3.7 Glazing Techniques

Pouring

Dipping is the simplest method, especially good for small items. A cleaned pot is dipped in a large pan or bucket of glaze, then withdrawn immediately and shaken off the excess glaze. The pot should be dip in an angle to avoid air trapped inside the surface. A metal tongs is handy to hold smaller pots; the tips marks or finger marks could be touched up with a brush after. If the dip glazing is not thick enough on pot, the remedy is to spray instead of re-dipping again.

Pouring can be used to a variety of shapes. Most of time, we use to glaze insides of bottle and vase. The pot is rotated quickly until inside surface are fully covered with glaze. Excess glaze is poured out and a shake to make the glaze evenly. Glaze for dipping or pouring should always be thinner than spraying or brushing. Outside surface is the same manner, but better with a supporter as pouring. Interior is better to be glazed first, then the exterior after.

Brushing is easy to handle and can create some interesting effect sometime.

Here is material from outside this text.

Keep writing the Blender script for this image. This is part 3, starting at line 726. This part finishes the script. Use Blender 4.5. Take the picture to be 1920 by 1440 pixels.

It is applied for large pieces. It is better with a 1-inch flat brush that has a large coverage. Brushing should be work quickly and avoid the underlain glaze too dry to be covered. Glaze for brush should be not too water or dry, otherwise it will cause uneven and dry too fast to develop blisters.

Spraying is good to work on large pieces or variety of shapes. It can create subtle variation effect in color and have more control on the thickness and coverage. However, spray has a large amount of waste and need to work in a booth with an exhaust fan. Glaze should be sprayed slowly in order to build up a coating. If spray too quick, the glaze might run and cause uneven. Mask should always be worn as spraying.